The 529 Tax Loophole (only for those who pay for educational expenses)

This post is only relevant to people who are currently or anticipate paying for educational expenses, whether the expenses are for themselves or a family member.

First off, what is a 529? A 529 is an account used to pay for educational expenses. They come in two flavors: one that prepays tuition, and one that is invested in funds (or sometimes just a FDIC insured savings account) the same way that you invest 401k money in mutual funds.

I’m going to focus on the second type, but I’ll briefly go over the first type. Generally speaking, if you prepay tuition through a state’s 529 plan, those prepaid credits can only be used at that state’s schools. Because of this inflexibility, I wouldn’t recommend this plan to most people.

For the investment type 529s, from a federal tax standpoint they function in some ways like a Roth IRA for tax purposes: contributions are post tax, but withdrawals are not taxed so long as the withdrawal is used for educational expenses. But, if they are not used for educational purposes, then the gains are taxed as income, and assessed a 10% penalty.

For every 529, there is always a beneficiary and a custodian. The beneficiary is the one who is incurring or will incur educational expenses. The custodian is the one contributing money to the 529. The beneficiary and custodian can be the same person.

The tax loophole is not for federal taxes. It is for state taxes. Many states that offer an investment type 529 provide a state tax deduction for contributions (refer to this post if you are not familiar with what a tax deduction is). There is typically a limit on the tax deduction (though there are a couple states where it’s not). So for example, in my state, up to the first $2000 of my contribution to my state’s 529 plan is tax deductible.

Now here’s the interesting part. For most states that have the tax deduction for 529 contributions to their own plans, they let you deduction the contribution itself. It doesn’t have to be a net contribution for most states. So what I do is I contribute $2000, wait 10 days (the minimum waiting period required for my state’s plan), and pull out the money. Because I’m a grad student, I have educational expenses that I use this money for tax free. Hence, I’ve gotten a tax deduction of $2000, which at my state tax’s marginal rate of 6%, is worth $120 (0.06*2000 = 120). It seems ludicrous, because if I had just paid for my educational expenses directly, I would’ve gotten nothing. But just by funneling $2000 through a 529, I can save $120 on my state taxes.

Now what qualifies as an educational expense for 529 funds? Well, tuition and mandatory fees, of course. Which is the same as what qualifies as an educational expense for federal tax credits such as the American Opportunity Tax Credit and Lifetime Learning Credit. But, for 529 funds, there is also another expense that qualifies. room and board for students who are enrolled at least half time. From the IRS:

Expenses for room and board must be incurred by students who are enrolled at least half-time. The expense for room and board qualifies only to the extent that it is not more than the greater of the following two amounts.

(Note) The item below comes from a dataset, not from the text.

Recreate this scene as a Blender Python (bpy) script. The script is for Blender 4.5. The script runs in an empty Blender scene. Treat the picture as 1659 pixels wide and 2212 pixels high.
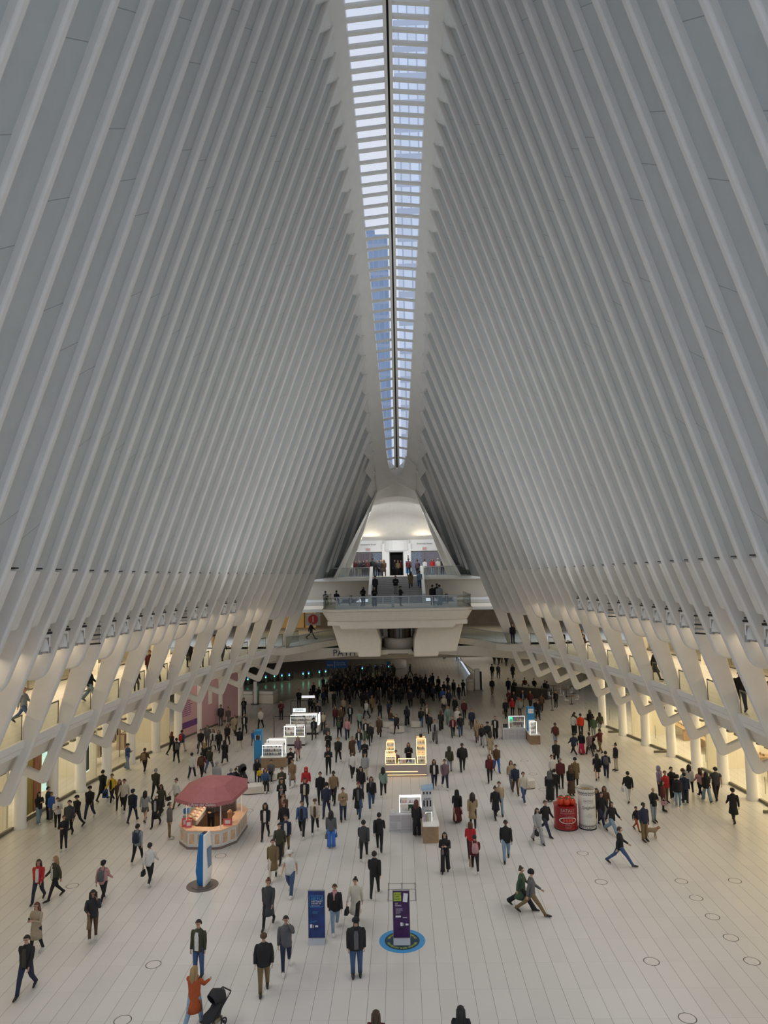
import bpy, bmesh, math, random
from mathutils import Vector, Matrix
R=random.Random(7)
PI=math.pi
SC=bpy.context.scene; COL=SC.collection
# ---------------- camera ----------------
cd=bpy.data.cameras.new('camera'); cam=bpy.data.objects.new('camera',cd); COL.objects.link(cam)
cd.sensor_fit='HORIZONTAL'; cd.sensor_width=36.0; cd.lens=36.0*1533.0/1659.0; cd.clip_end=2000; cd.clip_start=.1
M4=Matrix(((0.9995833,0.0205744,0.0202464,0),(0.0217819,-0.0773744,-0.9967641,0),(-0.0189413,0.9967898,-0.0777903,13.4),(0,0,0,1)))
cam.matrix_world=M4
SC.camera=cam
# ---------------- view, world ----------------
SC.view_settings.view_transform='Standard'; SC.view_settings.look='None'
SC.view_settings.gamma=1.0; SC.view_settings.use_curve_mapping=False
SC.view_settings.exposure=0.0
SC.cycles.use_denoising=True
SC.cycles.use_adaptive_sampling=True; SC.cycles.adaptive_threshold=.04
SC.cycles.max_bounces=6; SC.cycles.diffuse_bounces=4; SC.cycles.glossy_bounces=3
SC.cycles.transparent_max_bounces=12; SC.cycles.sample_clamp_indirect=4.0
SC.cycles.caustics_reflective=False; SC.cycles.caustics_refractive=False
W=bpy.data.worlds.new('sky'); SC.world=W; W.use_nodes=True
wn=W.node_tree.nodes; wl=W.node_tree.links
bg=wn['Background']; bg.inputs['Color'].default_value=(.80,.90,1.0,1); bg.inputs['Strength'].default_value=1.0
tc=wn.new('ShaderNodeTexCoord'); nz=wn.new('ShaderNodeTexNoise'); nz.inputs['Scale'].default_value=1.3; nz.inputs['Detail'].default_value=4
cr=wn.new('ShaderNodeValToRGB'); cr.color_ramp.elements[0].position=.35; cr.color_ramp.elements[1].position=.7
cr.color_ramp.elements[0].color=(.64,.76,.97,1); cr.color_ramp.elements[1].color=(.86,.91,1,1)
wl.new(tc.outputs['Generated'],nz.inputs['Vector']); wl.new(nz.outputs['Fac'],cr.inputs['Fac']); wl.new(cr.outputs['Color'],bg.inputs['Color'])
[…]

  • The allowance for room and board, as determined by the eligible educational institution, that was included in the cost of attendance (for federal financial aid purposes) for a particular academic period and living arrangement of the student.
  • The actual amount charged if the student is residing in housing owned or operated by the eligible educational institution.

Notice how if the student lives off campus, the amount of money spent on room and board is irrelevant – only the cost of attendance estimates put out by the school matter.

So for example, the custodian of a 529 plan with the beneficiary as a graduate student at the University of Maryland (not my school) could withdraw $10808 during the 2014-2015 school year from a 529 plan and claim that money was used for room and board. There are no tax consequences for the custodian or the beneficiary even if the beneficiary’s actual expenses were lower than that. And, if the beneficiary lived on campus and incurred expenses more than $10808, the custodian could withdraw an amount of money equal to the actual expenses incurred.

Expenses covered by a 529 plan (called a QTP – qualified tuition plan in IRS publications) are not eligible for federal tax credits (which are generally worth more). Hence, 529 money should always be used for room and board expenses first.

In future posts I will discuss ways to save tax efficiently for college expenses (which include using 529 plans, among other things). But I think at least right now, my current readership will be better served by other topics, as they do not currently have kids that they want to send off to college some day.